Na tradição, podem-se encontrar
inúmeras descrições do homem justo. Vejamos algumas: o homem justo tem
veneração pelas leis e respeita-as, consciente de que elas constituem uma barreira
que protege os indefesos da prepotência dos poderosos; o homem justo não se
preocupa apenas com o seu bem-estar individual, mas deseja o bem de toda a
sociedade, por isso, não cede à tentação de pensar só em si mesmo e de cuidar
dos seus assuntos, por mais legítimos que sejam, como se fossem a única coisa
que existe no mundo. A virtude da justiça torna evidente - e coloca a exigência
no coração – que, para mim, não pode haver verdadeiro bem, se não houver também
o bem de todos.
Por isso, o homem justo vela
sobre o próprio comportamento para não lesar os outros: quando erra, pede
desculpa. O homem justo pede sempre perdão. Em certas situações, chega a
sacrificar um bem pessoal para o pôr à disposição da comunidade. Deseja uma
sociedade ordenada, onde sejam as pessoas a dar brilho aos cargos, não os
cargos a dar brilho às pessoas. Abomina as preferências e não troca favores.
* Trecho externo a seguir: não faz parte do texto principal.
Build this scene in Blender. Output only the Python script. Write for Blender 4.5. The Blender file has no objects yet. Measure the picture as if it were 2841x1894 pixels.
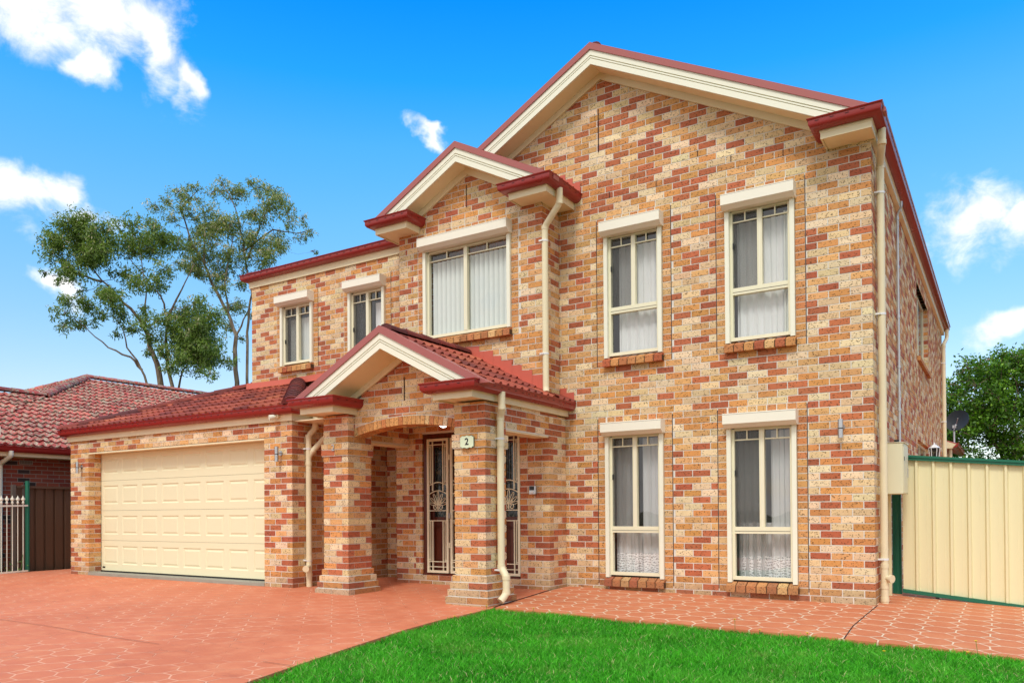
import bpy, math, random
import numpy as np
from mathutils import Vector, Matrix
R = math.radians
scene = bpy.context.scene
COL = scene.collection
rng = random.Random(11)

# ------------------------------------------------------------------ materials
def mat(name):
    m = bpy.data.materials.new(name); m.use_nodes = True
    nt = m.node_tree
    for n in list(nt.nodes): nt.nodes.remove(n)
    out = nt.nodes.new('ShaderNodeOutputMaterial')
    return m, nt, out
def N(nt, t, **k):
    n = nt.nodes.new('ShaderNode' + t)
    for a, b in k.items(): setattr(n, a, b)
    return n
def setin(nt, n, i, v):
    if v is None: return
    if isinstance(v, bpy.types.NodeSocket): nt.links.new(v, n.inputs[i])
    else: n.inputs[i].default_value = v
def M(nt, op, a, b=None, c=None, clamp=False):
    n = N(nt, 'Math', operation=op, use_clamp=clamp)
    setin(nt, n, 0, a); setin(nt, n, 1, b); setin(nt, n, 2, c)
    return n.outputs[0]
def noise(nt, vec, scale, detail=3, rough=.55, dist=0.):
    n = N(nt, 'TexNoise'); setin(nt, n, 'Vector', vec)
    n.inputs['Scale'].default_value = scale; n.inputs['Detail'].default_value = detail
    n.inputs['Roughness'].default_value = rough; n.inputs['Distortion'].default_value = dist
    return n.outputs['Fac']
def sstep(nt, v, a, b, t0=0., t1=1.):
    n = N(nt, 'MapRange', interpolation_type='SMOOTHSTEP')
    setin(nt, n, 0, v); n.inputs[1].default_value = a; n.inputs[2].default_value = b
    n.inputs[3].default_value = t0; n.inputs[4].default_value = t1
    return n.outputs[0]
def mix(nt, f, a, b, blend='MIX'):
    n = N(nt, 'Mix', data_type='RGBA', blend_type=blend)
    setin(nt, n, 0, f)
    for i, v in ((6, a), (7, b)):
        if isinstance(v, (tuple, list)): v = tuple(v) + (1,) * (4 - len(v))
        setin(nt, n, i, v)
    return n.outputs[2]
def bump(nt, h, strength=.3, dist=.01):
    n = N(nt, 'Bump'); n.inputs['Strength'].default_value = strength
    n.inputs['Distance'].default_value = dist; setin(nt, n, 'Height', h)
    return n.outputs[0]
def bsdf(nt, out, col, rough=.6, spec=.5, metal=0., nrm=None):
    p = N(nt, 'BsdfPrincipled')
    if isinstance(col, (tuple, list)): col = tuple(col) + (1,) * (4 - len(col))
    setin(nt, p, 'Base Color', col); setin(nt, p, 'Roughness', rough)
    p.inputs['Metallic'].default_value = metal
    p.inputs['Specular IOR Level'].default_value = spec
    if nrm is not None: nt.links.new(nrm, p.inputs['Normal'])
    nt.links.new(p.outputs[0], out.inputs[0])
    return p
def objc(nt):
    return N(nt, 'NewGeometry').outputs['Position']
def mapped(nt, vec, s):
    n = N(nt, 'VectorMath', operation='MULTIPLY'); setin(nt, n, 0, vec); n.inputs[1].default_value = s
    return n.outputs[0]

def paint(name, col, rough=.45, var=.06, grime=.10, spec=.4, metal=0., bstr=.05):
    m, nt, out = mat(name); p = objc(nt)
    a = noise(nt, p, 2.3, 4); b = noise(nt, mapped(nt, p, (9, 9, 1.2)), 1.5, 4)
    c = mix(nt, sstep(nt, a, .3, .75, 0, var * 2), col, tuple(x * .82 for x in col))
    c = mix(nt, sstep(nt, b, .56, .8, 0, grime * 2), c, tuple(x * .55 for x in col))
    nm = bump(nt, noise(nt, p, 160, 2), bstr, .002)
    r = sstep(nt, a, 0, 1, rough - .08, rough + .12)
    bsdf(nt, out, c, r, spec, metal, nm)
    return m

def attr_col(nt, name='tone'):
    return N(nt, 'Attribute', attribute_name=name).outputs['Color']

def brick_mat(name, speck=.85, dark=1.):
    m, nt, out = mat(name); p = objc(nt)
    base = attr_col(nt)
    blot = noise(nt, p, 9, 4, .6)
    fine = noise(nt, p, 70, 3, .6)
    c = mix(nt, sstep(nt, blot, .25, .8, 0, .45), base, mix(nt, 1., base, (.80, .66, .55), 'MULTIPLY'))
    c = mix(nt, sstep(nt, fine, .3, .75, .0, .30), c, mix(nt, 1., base, (1.22, 1.22, 1.25), 'MULTIPLY'))
    v = N(nt, 'TexVoronoi', feature='F1'); setin(nt, v, 'Vector', mapped(nt, p, (1, 1, 1.5))); v.inputs['Scale'].default_value = 46
    v.inputs['Randomness'].default_value = 1
    sel = noise(nt, p, 24, 2)
    pit = M(nt, 'MULTIPLY', sstep(nt, v.outputs['Distance'], .22, .46, 1, 0), sstep(nt, sel, .44, .54, 0, 1))
    c = mix(nt, M(nt, 'MULTIPLY', pit, speck), c, (.06 * dark, .03 * dark, .012 * dark))
    zz = N(nt, 'SeparateXYZ'); setin(nt, zz, 0, p)
    splash = M(nt, 'MULTIPLY', sstep(nt, M(nt, 'ADD', zz.outputs[2], M(nt, 'MULTIPLY', blot, -.25)), -.10, .22, 1, 0), .45)
    c = mix(nt, splash, c, (.22, .13, .075))
    streak = sstep(nt, noise(nt, mapped(nt, p, (3.2, 3.2, .35)), 1.4, 4, .6), .60, .74, 0, .22)
    c = mix(nt, streak, c, mix(nt, 1., base, (.60, .56, .52), 'MULTIPLY'))
    h = M(nt, 'SUBTRACT', M(nt, 'MULTIPLY', fine, .5), pit)
    bsdf(nt, out, c, .82, .25, 0, bump(nt, h, .55, .004))
    return m
def mortar_mat(name='mortar', col=(.75, .71, .63)):
    m, nt, out = mat(name); p = objc(nt)
    a = noise(nt, p, 5, 4); f = noise(nt, p, 120, 2)
    c = mix(nt, sstep(nt, a, .3, .8, 0, .5), col, tuple(x * .78 for x in col))
    bsdf(nt, out, c, .9, .15, 0, bump(nt, f, .4, .003))
    return m
def tile_mat(name, lichen=0., tint=(1, 1, 1)):
    m, nt, out = mat(name); p = objc(nt)
    base = attr_col(nt)
    a = noise(nt, p, 3.2, 5, .6); b = noise(nt, p, 26, 4, .6)
    c = mix(nt, sstep(nt, a, .35, .75, 0, .55), base, mix(nt, 1., base, (.5, .42, .42), 'MULTIPLY'))
    c = mix(nt, sstep(nt, b, .45, .75, 0, .35), c, mix(nt, 1., base, (1.5, 1.4, 1.3), 'MULTIPLY'))
    if lichen:
        l = noise(nt, p, 11, 5, .72); l2 = noise(nt, p, 1.1, 2)
        k = M(nt, 'MULTIPLY', sstep(nt, l, .47, .56), sstep(nt, l2, .3, .6, .7, 1))
        c = mix(nt, M(nt, 'MULTIPLY', k, lichen), c, mix(nt, sstep(nt, b, .4, .6), (.23, .22, .13), (.48, .44, .33)))
    bsdf(nt, out, c, .7, .3, 0, bump(nt, b, .4, .006))
    return m
def glass_mat(name='glass', tint=(.97, .98, .98), ior=1.42, rough=.01):
    m, nt, out = mat(name)
    lw = N(nt, 'LayerWeight'); lw.inputs['Blend'].default_value = .5
    fres = M(nt, 'MULTIPLY_ADD', M(nt, 'POWER', lw.outputs['Facing'], 4.), .9, .075)
    t = N(nt, 'BsdfTransparent'); t.inputs[0].default_value = tint + (1,)
    g = N(nt, 'BsdfGlossy'); g.inputs['Roughness'].default_value = rough; g.inputs[0].default_value = (1, 1, 1, 1)
    p = objc(nt); nt.links.new(bump(nt, noise(nt, p, 1.6, 2), .10, .02), g.inputs['Normal'])
    s = N(nt, 'MixShader'); nt.links.new(fres, s.inputs[0])
    nt.links.new(t.outputs[0], s.inputs[1]); nt.links.new(g.outputs[0], s.inputs[2])
    nt.links.new(s.outputs[0], out.inputs[0])
    return m
def sheer_mat(name, col, opac=.75, lace=None, trans=.35):
    """thin curtain cloth; lace = (z0, z1) band with a cut-out flower pattern"""
    m, nt, out = mat(name); p = objc(nt)
    w = noise(nt, mapped(nt, p, (60, 60, 260)), 1., 1)
    c = mix(nt, sstep(nt, w, .3, .7, 0, .15), col, tuple(x * .8 for x in col))
    d = N(nt, 'BsdfDiffuse'); setin(nt, d, 0, c)
    t2 = N(nt, 'BsdfTranslucent'); setin(nt, t2, 0, c)
    s0 = N(nt, 'MixShader'); s0.inputs[0].default_value = trans
    nt.links.new(d.outputs[0], s0.inputs[1]); nt.links.new(t2.outputs[0], s0.inputs[2])
    tr = N(nt, 'BsdfTransparent')
    s = N(nt, 'MixShader')
    if lace:
        xyz = N(nt, 'SeparateXYZ'); setin(nt, xyz, 0, p)
        v = N(nt, 'TexVoronoi', feature='DISTANCE_TO_EDGE'); setin(nt, v, 'Vector', mapped(nt, p, (1, .15, 1.2))); v.inputs['Scale'].default_value = 34
        wv = N(nt, 'TexWave', wave_type='RINGS'); setin(nt, wv, 'Vector', mapped(nt, p, (1, .1, 1))); wv.inputs['Scale'].default_value = 9; wv.inputs['Distortion'].default_value = 9
        pat = M(nt, 'MAXIMUM', sstep(nt, v.outputs[0], .06, .12, 1, 0), sstep(nt, wv.outputs[0], .55, .7))
        lo = M(nt, 'MULTIPLY', M(nt, 'LESS_THAN', xyz.outputs[2], lace[1]), M(nt, 'GREATER_THAN', xyz.outputs[2], lace[0]))
        op = M(nt, 'ADD', M(nt, 'MULTIPLY', lo, M(nt, 'MULTIPLY_ADD', pat, .62, .34)), M(nt, 'MULTIPLY', M(nt, 'SUBTRACT', 1., lo), opac))
        nt.links.new(op, s.inputs[0])
    else:
        s.inputs[0].default_value = opac
    nt.links.new(tr.outputs[0], s.inputs[1]); nt.links.new(s0.outputs[0], s.inputs[2])
    nt.links.new(s.outputs[0], out.inputs[0])
    return m

CREAM = (.80, .70, .46)
RED = (.30, .022, .018)
MAT = {}
MAT['brick'] = brick_mat('face_brick')
MAT['mortar'] = mortar_mat()
MAT['brickR'] = brick_mat('dark_red_brick', .35)
MAT['mortarR'] = mortar_mat('grey_mortar', (.36, .32, .27))
MAT['sillmortar'] = mortar_mat('dark_sill_mortar', (.10, .06, .035))
MAT['cream'] = paint('cream_paint', CREAM, .5, .06, .06)
MAT['creamW'] = paint('pale_cream_paint', (.84, .83, .67), .45, .04, .03)
MAT['soffit'] = paint('soffit_paint', (.88, .76, .50), .6, .05, .05)
MAT['shutter'] = paint('shutter_aluminium', (.86, .82, .68), .4, .03, .03)
MAT['frame'] = paint('window_frame_aluminium', (.82, .78, .56), .35, .03, .04)
MAT['red'] = paint('red_gutter_steel', RED, .28, .06, .06, .5)
MAT['redcap'] = paint('red_barge_capping', (.38, .112, .100), .42, .06, .06, .4)
MAT['flash'] = paint('red_painted_flashing', (.58, .13, .085), .55, .12, .10, .3, 0, .3)
MAT['slot'] = paint('dark_slot', (.03, .008, .008), .8)
MAT['door'] = paint('sectional_door_steel', (.80, .76, .51), .45, .02, .03, .4, 0, .12)
MAT['white'] = paint('white_plastic', (.8, .8, .78), .4, .03, .02)
MAT['steel'] = paint('brushed_steel', (.55, .55, .55), .28, .05, .03, .5, .9)
MAT['galv'] = paint('grey_conduit', (.55, .57, .58), .4, .05, .03, .5, .3)
MAT['black'] = paint('black_plastic', (.02, .02, .02), .35, .03, 0)
MAT['green'] = paint('green_steel', (.012, .15, .085), .35, .08, .06)
MAT['gate'] = paint('cream_sheet_steel', (.80, .745, .455), .38, .03, .05)
MAT['brown'] = paint('brown_sheet_steel', (.105, .060, .036), .42, .06, .08)
MAT['bronze'] = paint('grey_brown_steel', (.12, .10, .08), .42, .06, .08)
MAT['meter'] = paint('meter_box_steel', (.76, .72, .49), .42, .04, .06)
MAT['dish'] = paint('dark_grey_dish', (.035, .04, .045), .45, .1, .05)
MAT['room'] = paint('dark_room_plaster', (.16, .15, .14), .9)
MAT['glass'] = glass_mat()
MAT['screen'] = sheer_mat('fly_screen_mesh', (.16, .16, .15), .26, None, .1)
MAT['sheer'] = sheer_mat('white_sheer_curtain', (.92, .92, .90), .88, None, .12)
MAT['sheerL'] = sheer_mat('sheer_curtain_with_lace_hem', (.93, .93, .92), .62, (.18, .53), .12)
MAT['screenS'] = sheer_mat('fine_grey_net_curtain', (.62, .64, .63), .42, None, .12)
MAT['blind'] = paint('white_vertical_blind', (.74, .78, .72), .6, .03, .02)
MAT['blindG'] = paint('grey_vertical_blind', (.62, .64, .58), .6, .03, .02)
MAT['drape'] = paint('dark_grey_drape', (.07, .08, .09), .8, .05, .05)
MAT['sign'] = paint('pale_green_enamel', (.70, .80, .56), .35, .02, .02)
MAT['signedge'] = paint('sign_edge', (.16, .20, .16), .4)
MAT['conc'] = mortar_mat('concrete_edge', (.34, .33, .27))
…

Ama a responsabilidade e é exemplar na vida e na promoção da legalidade. Com
efeito, ela é o caminho para a justiça; o antídoto contra a corrupção: como é
importante educar as pessoas, especialmente os jovens, na cultura da
legalidade! É o caminho para prevenir o cancro da corrupção e para debelar a
criminalidade, removendo o solo debaixo dos seus pés.
Além disso, o homem justo evita
comportamentos nocivos como a calúnia, o falso testemunho, a fraude, a usura, a
falsidade e a desonestidade. O homem justo mantém a palavra dada; devolve o que
lhe foi emprestado; reconhece o salário correcto a todos os operários - o homem
que não reconhece o salário correcto aos operários não é justo, é injusto - tem
o cuidado de não pronunciar juízos temerários em relação ao próximo; defende a
reputação e o bom nome dos outros.
Nenhum de nós sabe se, no nosso
mundo, os homens justos são numerosos ou raros como pérolas preciosas. Mas, são
homens que atraem a graça e as bênçãos, tanto para si como para o mundo em que
vivem. Não são perdedores em comparação com aqueles “astutos e espertos”, porque,
como diz a Escritura, «quem procura justiça e amor encontrará vida e glória» (Pr 21,
21). Os justos não são moralistas que se revestem de censores, mas pessoas
íntegras que «têm fome e sede de justiça» (Mt 5, 6); sonhadores que
acalentam, no coração, o desejo de uma fraternidade universal. E deste sonho,
especialmente hoje, todos nós temos grande necessidade. Devemos ser homens e
mulheres justos, e é isto que nos tornará felizes!